Ora, eu vivo neste mundo de publicidade desmedida e jamais enlouqueci. Fora os objetos necessários à subsistência, tenho televisor e computador em casa. E mais um celular, que praticamente não uso. Tenho folga econômica para comprar todas as tralhas que a tal de sociedade de consumo oferece. Não compro nenhuma. Não me fazem falta.

- Mudam os celulares, os programas de computadores, os métodos de ensino, os cortes de cabelo, os amores, os pacotes de biscoitos diz a moça –. E a velocidade dessa mudança é tão grande que não damos conta do que tempo que nos leva. O que importa é consumir ou, pelo menos, acompanhar o que está sendo consumido.

Que mudem os celulares. Só tenho um, idoso de muitos anos. Quanto a métodos de ensino, só conheço um, a leitura. Cortes de cabelo pouco me interessam, já são poucos os que tenho. Mas tampouco me interessavam, quando os tinha hirsutos. No que diz respeito a amores, não os troco. Me agrada preservá-los. Quanto a pacotes de biscoitos, não sei o que sejam.

Usando um plural majestático, continua a psicanalista:

- Nesta louca vida nos consumimos, nos enganamos e nos perdemos.
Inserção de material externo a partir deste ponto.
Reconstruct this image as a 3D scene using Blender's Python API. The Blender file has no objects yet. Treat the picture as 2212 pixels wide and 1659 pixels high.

Mascaramos-nos numa realidade diversa e alheia ao que se passa em nosso interior, em nossa alma, evitando a passagem do tempo físico, consumindo nosso tempo emocional.

Deve estar falando de si mesmo. No que a mim diz respeito, não me consumo, não me engano, não me perco, não me mascaro, nem procuro evitar a passagem do tempo físico. E conheço não poucas pessoas que não participam deste modo de ver o mundo.

A moça insiste:

- Perdemo-nos tanto em observar as novidades, em buscar a juventude eterna, que esquecemo-nos de viver o presente, de curtir o que temos em mão, de descobrir o novo no que já é em nós ou conosco.

Bom, novidades não me interessam muito. Me preocupo mais com o passado. Juventude eterna sei que não existe e jamais esqueci de viver o presente. Estou cansado dessa gente que culpa o consumo por sua miséria espiritual. Ora, ninguém está obrigado a consumir. Consome porque quer.

Psicanálise não passa desse gênero literário vil, a auto-ajuda.